Monday, January 5, 2009

Freeman v. Blue Ridge Paper Products, Inc

Dec 29: In the U.S. Court of Appeals, Six Circuit, Case No. 08-6321. The case is a class action for nuisance in the form of water pollution from a paper mill involves an effort by plaintiffs to avoid removal to Federal court under the Class Action Fairness Act (CAFA) of 2005. Plaintiffs, three-hundred landowners who own property in Tennessee downriver from Blue Ridge’s paper mill in Canton, North Carolina, divided their suit into five separate suits covering distinct six-month time periods, with plaintiffs’ limiting the total damages for each suit to less than CAFA’s $5 million threshold.

The suits were filed in state court with identical parties and claims, except that the suits were for a series of different, sequential six-month periods. Each suit limited the total class damages to less than $4.9 million. The cases were removed to Federal court by the defendant paper mill, but remanded by the district court. The Appeals Court indicates that, "Because no colorable basis for dividing the claims has been identified by the plaintiffs other than to avoid the clear purpose of CAFA, remand was not proper."

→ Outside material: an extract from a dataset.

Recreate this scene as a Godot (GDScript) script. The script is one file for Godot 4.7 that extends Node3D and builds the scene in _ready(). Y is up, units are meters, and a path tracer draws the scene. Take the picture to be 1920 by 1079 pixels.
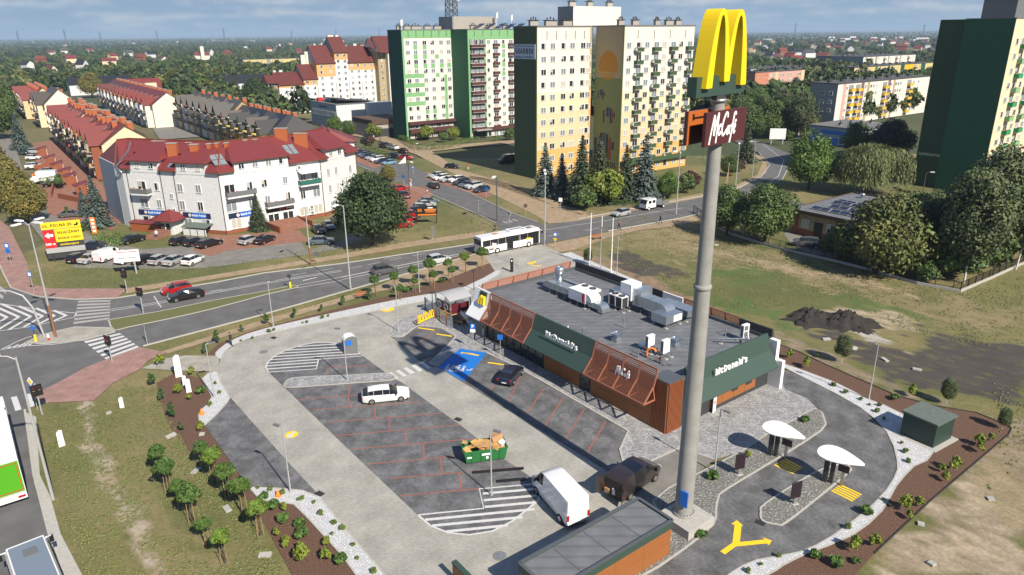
extends Node3D
# A fast food restaurant with its car park at a crossroads, seen from a drone; metres, y up.

var M := {}
var used := {}
var noise := FastNoiseLite.new()

func _ready() -> void:
	make_camera()
	make_sky()
	make_materials()
	more_materials()
	build_terrain()
	build_roads()
	build_lot()
	build_restaurant()
	build_tall_sign()
	build_lot_things()
	build_blocks()
	build_bank()
	build_town()
	build_far()
	build_vehicles()
	build_street_things()
	build_people()
	build_plants()

func make_camera() -> void:
	var cam := Camera3D.new()
	cam.name = "camera"
	cam.fov = 43.83
	cam.near = 0.5
	cam.far = 30000.0
	cam.position = Vector3(0,35,0)
	cam.basis = Basis(Vector3.RIGHT,-0.3420) * Basis(Vector3.BACK,-0.009495)
	add_child(cam)
	cam.current = true

func make_sky() -> void:
	var env := Environment.new()
	env.background_mode = Environment.BG_SKY
	env.tonemap_mode = Environment.TONE_MAPPER_LINEAR
	env.tonemap_exposure = 1.6
	env.sdfgi_enabled = true
	env.ssao_enabled = true
	env.ssil_enabled = true
	env.fog_enabled = true
	env.fog_density = 0.00011
	env.fog_light_color = Color(0.72,0.83,0.95)
	var sky := Sky.new()
	var pano := PanoramaSkyMaterial.new()
	pano.panorama = ImageTexture.create_from_image(sky_image())
	sky.sky_material = pano
	env.sky = sky
	env.background_energy_multiplier = 0.62
	var we := WorldEnvironment.new()
	we.name = "world_environment"
	we.environment = env
	add_child(we)
	var sun := DirectionalLight3D.new()
	sun.name = "sun"
	sun.light_energy = 1.5
	sun.light_color = Color(1.0,0.955,0.88)
	sun.light_angular_distance = 0.5
	sun.shadow_enabled = true
	var to_sun := Vector3(0.451,0.645,0.617)
	sun.basis = Basis.looking_at(-to_sun,Vector3.UP)
	add_child(sun)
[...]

In a split decision, the majority ruled, "The remand order is reversed and the case remanded for the district court to consider whether the aggregated cases satisfy the amount in controversy requirement under § 1332(d). The attorney fee order is also reversed." The dissenting justice says, "There is no gainsaying the point emphasized by the majority that CAFA was intended to prevent local courts from 'keeping [class action] cases of national importance out of Federal court' . . . The aspect of this case that the majority overlooks, however, is the fact that this class action is not a 'case of national importance' but is, instead, a matter of local concern."